The next and final step was the blocking, on which all my hopes of taming the buckling seams depended. How much would the jacket grow vertically and horizontally? Would I have to throw it into the drier to make it a wearable size? I laid it out on a mesh drying rack out on my front porch after washing it and squeezing out as much of the water as possible, ignoring how much it draped over the sides of the rack. Knitted Wollmeise stretches massively when wet, so it’s best to not overreact when the wet garment seems to be two feet longer and wider than it was before it went in for a dip. After it’s dry again, it will be longer than it was before, but not two feet longer. In fact, it grew about 4″ longer than the length I had calculated on the basis of my gauge swatch.
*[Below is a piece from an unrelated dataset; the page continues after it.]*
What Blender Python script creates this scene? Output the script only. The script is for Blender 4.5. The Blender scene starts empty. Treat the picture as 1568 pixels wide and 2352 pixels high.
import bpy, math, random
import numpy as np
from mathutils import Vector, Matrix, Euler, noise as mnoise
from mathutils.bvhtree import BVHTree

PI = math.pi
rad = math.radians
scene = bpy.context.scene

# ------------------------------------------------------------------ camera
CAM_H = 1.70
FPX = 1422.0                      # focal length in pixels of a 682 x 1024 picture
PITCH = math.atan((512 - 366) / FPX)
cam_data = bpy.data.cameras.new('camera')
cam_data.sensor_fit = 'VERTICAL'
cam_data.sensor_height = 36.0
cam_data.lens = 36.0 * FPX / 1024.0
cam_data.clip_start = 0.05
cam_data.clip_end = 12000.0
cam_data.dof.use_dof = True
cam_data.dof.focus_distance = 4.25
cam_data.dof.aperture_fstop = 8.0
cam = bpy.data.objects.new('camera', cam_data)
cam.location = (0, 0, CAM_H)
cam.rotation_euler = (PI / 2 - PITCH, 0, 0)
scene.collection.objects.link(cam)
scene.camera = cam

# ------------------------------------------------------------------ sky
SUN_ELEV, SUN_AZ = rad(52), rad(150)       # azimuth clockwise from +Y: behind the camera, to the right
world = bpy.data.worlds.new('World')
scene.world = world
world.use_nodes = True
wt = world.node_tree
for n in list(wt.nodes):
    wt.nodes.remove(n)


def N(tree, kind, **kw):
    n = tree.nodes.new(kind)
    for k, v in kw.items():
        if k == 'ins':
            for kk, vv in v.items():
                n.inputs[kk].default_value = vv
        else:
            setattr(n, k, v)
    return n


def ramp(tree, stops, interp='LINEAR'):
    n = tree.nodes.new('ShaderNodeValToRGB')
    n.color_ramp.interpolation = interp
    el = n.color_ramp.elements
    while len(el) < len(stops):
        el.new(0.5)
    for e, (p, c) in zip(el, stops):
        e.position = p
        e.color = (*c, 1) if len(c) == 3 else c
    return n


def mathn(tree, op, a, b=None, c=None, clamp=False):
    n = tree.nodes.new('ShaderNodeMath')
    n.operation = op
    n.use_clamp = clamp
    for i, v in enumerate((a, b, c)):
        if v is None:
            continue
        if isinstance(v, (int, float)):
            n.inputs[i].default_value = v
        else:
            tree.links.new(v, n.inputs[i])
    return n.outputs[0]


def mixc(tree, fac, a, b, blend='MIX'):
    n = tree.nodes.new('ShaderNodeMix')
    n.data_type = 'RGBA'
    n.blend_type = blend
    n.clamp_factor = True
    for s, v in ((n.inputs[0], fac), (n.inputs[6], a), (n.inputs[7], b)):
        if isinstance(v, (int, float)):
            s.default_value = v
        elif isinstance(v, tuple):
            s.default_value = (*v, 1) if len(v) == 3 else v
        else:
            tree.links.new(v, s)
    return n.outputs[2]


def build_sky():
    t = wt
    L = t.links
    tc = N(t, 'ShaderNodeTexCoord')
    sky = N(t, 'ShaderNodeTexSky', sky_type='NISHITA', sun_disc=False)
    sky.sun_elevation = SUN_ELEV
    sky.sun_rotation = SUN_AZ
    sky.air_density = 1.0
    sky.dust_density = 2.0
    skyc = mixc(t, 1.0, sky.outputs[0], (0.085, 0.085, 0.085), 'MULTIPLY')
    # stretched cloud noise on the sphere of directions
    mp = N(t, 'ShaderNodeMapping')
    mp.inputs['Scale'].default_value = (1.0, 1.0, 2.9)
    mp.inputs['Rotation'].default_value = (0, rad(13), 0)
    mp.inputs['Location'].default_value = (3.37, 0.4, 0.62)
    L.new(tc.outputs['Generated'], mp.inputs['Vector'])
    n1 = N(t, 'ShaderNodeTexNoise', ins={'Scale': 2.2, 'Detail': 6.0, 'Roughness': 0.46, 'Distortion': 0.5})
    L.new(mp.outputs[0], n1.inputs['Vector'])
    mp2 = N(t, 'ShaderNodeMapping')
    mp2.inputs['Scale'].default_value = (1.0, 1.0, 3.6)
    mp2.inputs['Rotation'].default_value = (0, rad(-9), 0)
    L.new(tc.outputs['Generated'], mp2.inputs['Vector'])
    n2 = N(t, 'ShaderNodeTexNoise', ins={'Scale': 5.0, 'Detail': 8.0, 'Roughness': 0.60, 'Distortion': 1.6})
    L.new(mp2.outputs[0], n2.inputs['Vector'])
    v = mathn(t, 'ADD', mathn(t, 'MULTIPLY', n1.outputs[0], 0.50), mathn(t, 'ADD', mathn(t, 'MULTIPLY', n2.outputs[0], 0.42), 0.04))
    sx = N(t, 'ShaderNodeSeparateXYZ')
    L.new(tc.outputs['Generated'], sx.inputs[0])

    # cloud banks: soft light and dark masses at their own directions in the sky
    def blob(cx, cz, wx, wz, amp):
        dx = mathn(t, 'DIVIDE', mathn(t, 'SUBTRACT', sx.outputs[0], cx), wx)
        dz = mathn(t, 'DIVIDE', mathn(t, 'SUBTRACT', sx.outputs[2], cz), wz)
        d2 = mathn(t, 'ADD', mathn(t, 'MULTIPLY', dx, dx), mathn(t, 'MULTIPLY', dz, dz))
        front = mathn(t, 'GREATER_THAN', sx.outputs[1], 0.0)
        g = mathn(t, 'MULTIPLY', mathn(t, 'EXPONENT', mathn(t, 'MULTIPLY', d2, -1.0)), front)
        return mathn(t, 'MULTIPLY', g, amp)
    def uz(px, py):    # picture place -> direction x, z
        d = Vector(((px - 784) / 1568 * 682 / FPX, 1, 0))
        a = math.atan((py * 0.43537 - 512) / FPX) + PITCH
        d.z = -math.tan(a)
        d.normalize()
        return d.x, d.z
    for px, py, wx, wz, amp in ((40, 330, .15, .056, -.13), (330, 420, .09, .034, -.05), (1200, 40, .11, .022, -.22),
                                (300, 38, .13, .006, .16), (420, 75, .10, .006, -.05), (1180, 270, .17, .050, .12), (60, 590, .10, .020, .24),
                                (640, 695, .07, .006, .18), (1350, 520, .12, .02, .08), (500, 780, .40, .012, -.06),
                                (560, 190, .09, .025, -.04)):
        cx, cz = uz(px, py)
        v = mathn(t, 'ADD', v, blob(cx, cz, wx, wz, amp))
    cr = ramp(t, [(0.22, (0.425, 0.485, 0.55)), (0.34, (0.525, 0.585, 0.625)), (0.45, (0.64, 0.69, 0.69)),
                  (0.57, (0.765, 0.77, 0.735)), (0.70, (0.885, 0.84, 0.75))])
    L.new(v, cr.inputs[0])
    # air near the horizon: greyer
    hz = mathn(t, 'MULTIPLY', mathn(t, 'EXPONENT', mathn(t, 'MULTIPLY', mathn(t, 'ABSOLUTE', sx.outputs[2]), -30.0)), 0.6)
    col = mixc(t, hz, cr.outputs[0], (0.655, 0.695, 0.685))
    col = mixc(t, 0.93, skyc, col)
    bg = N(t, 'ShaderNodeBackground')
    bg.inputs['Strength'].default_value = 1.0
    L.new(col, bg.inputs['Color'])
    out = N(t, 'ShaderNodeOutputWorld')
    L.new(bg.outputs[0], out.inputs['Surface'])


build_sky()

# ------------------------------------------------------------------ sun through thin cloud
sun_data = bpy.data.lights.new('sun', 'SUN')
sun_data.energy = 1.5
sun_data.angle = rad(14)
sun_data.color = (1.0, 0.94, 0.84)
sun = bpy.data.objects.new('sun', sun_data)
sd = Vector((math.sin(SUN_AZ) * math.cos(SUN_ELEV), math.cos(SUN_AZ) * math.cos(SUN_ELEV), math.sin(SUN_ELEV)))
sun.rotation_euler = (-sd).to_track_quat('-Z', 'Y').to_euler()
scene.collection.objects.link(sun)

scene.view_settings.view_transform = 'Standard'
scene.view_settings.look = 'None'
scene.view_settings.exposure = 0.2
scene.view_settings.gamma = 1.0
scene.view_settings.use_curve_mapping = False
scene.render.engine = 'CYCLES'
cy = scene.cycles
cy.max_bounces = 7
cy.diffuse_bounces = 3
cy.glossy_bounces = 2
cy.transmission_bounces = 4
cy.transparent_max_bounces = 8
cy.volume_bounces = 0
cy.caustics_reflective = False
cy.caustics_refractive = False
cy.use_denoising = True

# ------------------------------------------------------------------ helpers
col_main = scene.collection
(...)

That brought the garment length from long cardigan to short coat. The width across the back actually seems to be 4″ narrower than the numbers from my gauge swatch led me to calculate, which is all right, since I had built in more positive ease than I really need. Most importantly, the washing and blocking tamed the buckling seams and curling hem. It didn’t totally vanquish the inward curl of the i-cord trim on the front, but it did flatten it somewhat so that the colors of the i-cord are sometimes visible. If I was really that insistent on eradicating the stockinette curl, I might have hand-sewn a nice grosgrain ribbon onto the inner edge. I wasn’t, so I didn’t.
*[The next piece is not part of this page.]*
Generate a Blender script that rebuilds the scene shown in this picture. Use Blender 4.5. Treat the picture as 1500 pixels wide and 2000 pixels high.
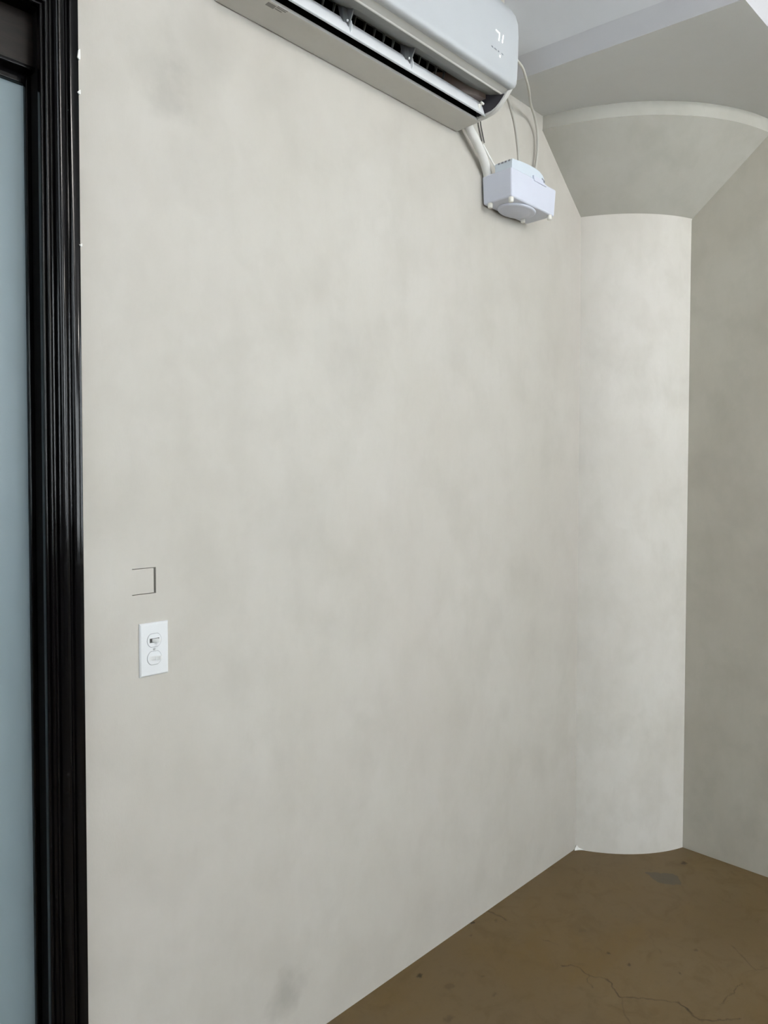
import bpy, bmesh, math, random
from mathutils import Vector, Matrix, noise
for o in list(bpy.data.objects): bpy.data.objects.remove(o)
SC = bpy.context.scene; C = SC.collection
PI = math.pi; R = math.radians

# ------------------------------------------------------------------ camera, light, exposure
YAW, PITCH, ROLL, CAM_H = 44.4, -1.7, 0.1, 1.454
cd = bpy.data.cameras.new('camera'); cam = bpy.data.objects.new('camera', cd); C.objects.link(cam)
F = Vector((math.cos(R(YAW))*math.cos(R(PITCH)), math.sin(R(YAW))*math.cos(R(PITCH)), math.sin(R(PITCH))))
Rt = Vector((math.sin(R(YAW)), -math.cos(R(YAW)), 0)); Up = Rt.cross(F)
cr, sr = math.cos(R(ROLL)), math.sin(R(ROLL))
R2 = cr*Rt + sr*Up; U2 = -sr*Rt + cr*Up
M = Matrix((R2, U2, -F)).transposed().to_4x4(); M.translation = Vector((0, 0, CAM_H)); cam.matrix_world = M
cd.sensor_fit = 'VERTICAL'; cd.sensor_height = 36.0; cd.sensor_width = 27.0
cd.lens = 1425/2000*36.0; cd.shift_y = -21/2000; cd.clip_start = 0.02
SC.camera = cam
SC.view_settings.view_transform = 'Standard'; SC.view_settings.look = 'None'
SC.view_settings.gamma = 1.0; SC.view_settings.use_curve_mapping = False
SC.view_settings.exposure = 0.0

w = bpy.data.worlds.new('world'); SC.world = w; w.use_nodes = True
w.node_tree.nodes['Background'].inputs[0].default_value = (0.75, 0.87, 1.0, 1)
w.node_tree.nodes['Background'].inputs[1].default_value = 0.9

def window_light(name, loc, rot, sx, sy, power, col):
    l = bpy.data.lights.new(name, 'AREA'); l.shape = 'RECTANGLE'; l.size = sx; l.size_y = sy
    l.energy = power; l.color = col
    o = bpy.data.objects.new(name, l); o.location = loc; o.rotation_euler = rot; C.objects.link(o)
# daylight through the four windows out of view (area lights just outside the openings)
window_light('window_daylight', (1.55, -3.55, 2.05), (R(90), 0, 0), 2.4, 1.7, 150, (0.98, 0.985, 1.0))
window_light('window_daylight', (-1.9, -3.55, 2.05), (R(90), 0, 0), 1.6, 1.7, 44, (0.95, 0.97, 1.0))
window_light('window_daylight', (-3.95, -0.6, 2.05), (R(90), 0, R(-90)), 1.7, 1.7, 92, (0.92, 0.96, 1.0))
window_light('window_daylight', (3.20, -1.0, 2.05), (R(90), 0, R(90)), 1.7, 1.7, 85, (0.98, 0.985, 1.0))
# two unseen glowing globes added as light from above (built at the end)
FILL_GLOBES = [(2.1, -1.0), (0.8, -1.0)]; FILL_Z, FILL_R, FILL_GLOW = 2.80, 0.11, 78.0

# ------------------------------------------------------------------ materials
def mat(name, col, rough=0.5, spec=0.5, metal=0.0):
    m = bpy.data.materials.new(name); m.use_nodes = True
    b = m.node_tree.nodes['Principled BSDF']
    b.inputs['Base Color'].default_value = (*col, 1); b.inputs['Roughness'].default_value = rough
    b.inputs['Specular IOR Level'].default_value = spec; b.inputs['Metallic'].default_value = metal
    return m
def N(m, t, **kw):
    n = m.node_tree.nodes.new(t)
    for k, v in kw.items(): setattr(n, k, v)
    return n
def L(m, a, b): m.node_tree.links.new(a, b)
def ns(m, vec, scale, detail=4, rough=0.55, dist=0.0):
    n = N(m, 'ShaderNodeTexNoise'); n.inputs['Scale'].default_value = scale
    n.inputs['Detail'].default_value = detail; n.inputs['Roughness'].default_value = rough
    n.inputs['Distortion'].default_value = dist; L(m, vec, n.inputs['Vector']); return n.outputs['Fac']
def rng(m, v, a, b, c, d):
    n = N(m, 'ShaderNodeMapRange'); L(m, v, n.inputs[0])
    for i, x in enumerate((a, b, c, d)): n.inputs[i+1].default_value = x
    return n.outputs[0]
def math_(m, op, a, b):
    n = N(m, 'ShaderNodeMath', operation=op)
    for i, x in enumerate((a, b)):
        if isinstance(x, (int, float)): n.inputs[i].default_value = x
        else: L(m, x, n.inputs[i])
    return n.outputs[0]
def mix(m, f, a, b, blend='MIX'):
    n = N(m, 'ShaderNodeMix', data_type='RGBA', blend_type=blend)
    if isinstance(f, (int, float)): n.inputs[0].default_value = f
    else: L(m, f, n.inputs[0])
    for i, x in ((6, a), (7, b)):
        if isinstance(x, tuple): n.inputs[i].default_value = (*x, 1)
        else: L(m, x, n.inputs[i])
    return n.outputs[2]
def objco(m): return N(m, 'ShaderNodeNewGeometry').outputs['Position']
def bump(m, h, strength, dist=0.002):
    b = N(m, 'ShaderNodeBump'); b.inputs['Strength'].default_value = strength; b.inputs['Distance'].default_value = dist
    L(m, h, b.inputs['Height']); L(m, b.outputs[0], m.node_tree.nodes['Principled BSDF'].inputs['Normal'])
def blob(m, pos, c, rad, amt, jitter):
    # a soft irregular stain of its own shape: distance to a point, warped by noise
    v = N(m, 'ShaderNodeVectorMath', operation='DISTANCE'); L(m, pos, v.inputs[0]); v.inputs[1].default_value = c
    d = math_(m, 'ADD', v.outputs['Value'], jitter)
    return rng(m, d, rad*0.1, rad*1.3, amt, 0.0)

def plaster(name, base, dark, light, pink, amount=1.0, stains=()):
    m = mat(name, base, 0.62, 0.25)
    p = objco(m)
    mp = N(m, 'ShaderNodeMapping'); L(m, p, mp.inputs[0]); mp.inputs['Scale'].default_value = (1, 1, 0.8)
    v = mp.outputs[0]
    a = ns(m, v, 3.2, 6, 0.6, 0.25); b = ns(m, v, 7.5, 5, 0.55, 0.2); c = ns(m, v, 1.3, 3)
    s = N(m, 'ShaderNodeMapping'); L(m, p, s.inputs[0]); s.inputs['Scale'].default_value = (1, 1, 0.4)
    st = ns(m, s.outputs[0], 26, 5, 0.6, 0.3)
    col = mix(m, rng(m, a, 0.36, 0.66, 0, 0.75*amount), base, light)
    col = mix(m, rng(m, b, 0.46, 0.74, 0, 0.60*amount), col, dark)
    col = mix(m, rng(m, c, 0.42, 0.66, 0, 0.45*amount), col, pink)
    col = mix(m, rng(m, st, 0.45, 0.8, 0, 0.22*amount), col, dark)
    j = rng(m, ns(m, p, 14, 4), 0, 1, -0.06, 0.06)
    for c3, rad, amt in stains:
        col = mix(m, blob(m, p, c3, rad, amt, j), col, tuple(x*0.62 for x in dark))
    L(m, col, m.node_tree.nodes['Principled BSDF'].inputs['Base Color'])
    fine = ns(m, s.outputs[0], 130, 4, 0.7); co = ns(m, p, 9, 4)
    bump(m, math_(m, 'ADD', math_(m, 'MULTIPLY', fine, 0.25), co), 0.25, 0.003)
    return m
LIME = dict(base=(0.530, 0.507, 0.456), dark=(0.453, 0.432, 0.385), light=(0.581, 0.562, 0.519), pink=(0.528, 0.490, 0.451))
M_wall = plaster('limewash_plaster', amount=0.8, stains=[((0.79, 1.443, 2.33), .07, .24), ((0.815, 1.443, 2.28), .05, .24),
    ((0.90, 1.443, 2.42), .09, .22), ((1.124, 1.443, 0.155), .05, .45), ((1.335, 1.443, 1.79), .10, .14), ((1.15, 1.443, 1.32), .14, .12)], **LIME)
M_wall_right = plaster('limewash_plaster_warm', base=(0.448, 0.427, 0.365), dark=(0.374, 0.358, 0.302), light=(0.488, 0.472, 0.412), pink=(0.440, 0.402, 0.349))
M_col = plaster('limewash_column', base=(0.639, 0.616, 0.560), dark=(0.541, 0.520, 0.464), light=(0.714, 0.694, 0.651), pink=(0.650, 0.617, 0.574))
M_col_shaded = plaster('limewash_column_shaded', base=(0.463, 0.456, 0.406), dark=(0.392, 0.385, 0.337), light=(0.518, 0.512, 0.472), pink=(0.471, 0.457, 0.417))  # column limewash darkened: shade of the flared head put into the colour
M_soffit = plaster('painted_concrete_soffit', base=(0.658, 0.663, 0.651), dark=(0.610, 0.616, 0.601), light=(0.681, 0.687, 0.682), pink=(0.658, 0.658, 0.651), amount=0.4)
M_ceil = plaster('painted_ceiling', base=(0.504, 0.509, 0.528), dark=(0.457, 0.463, 0.481), light=(0.541, 0.546, 0.565), pink=(0.504, 0.500, 0.518), amount=0.5)

M_step = plaster('painted_upper_step', base=(0.546, 0.555, 0.563), dark=(0.510, 0.518, 0.528), light=(0.582, 0.591, 0.599), pink=(0.546, 0.546, 0.555), amount=0.5)
def floor_material():
    m = mat('stained_concrete', (0.12, 0.09, 0.05), 0.42, 0.3)
    p = objco(m)
    a = ns(m, p, 3.2, 6, 0.62, 0.8); b = ns(m, p, 11, 6, 0.65, 1.0); c = ns(m, p, 45, 4, 0.7); d = ns(m, p, 1.4, 3)
    col = mix(m, rng(m, a, 0.35, 0.68, 0, 1), (0.136, 0.086, 0.029), (0.158, 0.112, 0.056))
    col = mix(m, rng(m, d, 0.42, 0.62, 0, 0.6), col, (0.132, 0.093, 0.048))
    col = mix(m, rng(m, b, 0.5, 0.75, 0, 0.55), col, (0.092, 0.058, 0.018))
    col = mix(m, rng(m, c, 0.55, 0.85, 0, 0.5), col, (0.095, 0.070, 0.035))
    sp = ns(m, p, 160, 2, 0.5)
    col = mix(m, rng(m, sp, 0.76, 0.80, 0, 0.35), col, (0.30, 0.28, 0.24))
    at = N(m, 'ShaderNodeAttribute', attribute_name='crack')
    col = mix(m, rng(m, at.outputs['Fac'], 0, 1, 0, 1), col, (0.018, 0.012, 0.005))
    pt = N(m, 'ShaderNodeAttribute', attribute_name='patch')
    col = mix(m, pt.outputs['Fac'], col, (0.085, 0.075, 0.055))
    L(m, col, m.node_tree.nodes['Principled BSDF'].inputs['Base Color'])
    L(m, rng(m, a, 0.3, 0.7, 0.38, 0.55), m.node_tree.nodes['Principled BSDF'].inputs['Roughness'])
    h = math_(m, 'SUBTRACT', math_(m, 'MULTIPLY', b, 0.4), at.outputs['Fac'])
    bump(m, h, 0.25, 0.002)
    return m
M_floor = floor_material()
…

So now I have a short coat that is exactly the right weight for spring. With pockets! When I sent modeled photos to my daughters, my older one said it reminded her of the duster coats everyone wanted when she was in middle school. It hadn’t occurred to me that I was resurrecting a retro style, because I hadn’t associated a loose-fitting, shawl-collared long cardigan with any particular era. But my millennial daughter would know what the “it” garments were at the time when she was becoming aware of fashion trends, even if I’ve been around long enough to see trends come and go and come back again so often that I don’t associate functional design with any one specific era. So Y2K might be calling for its duster, but it’s not getting it back.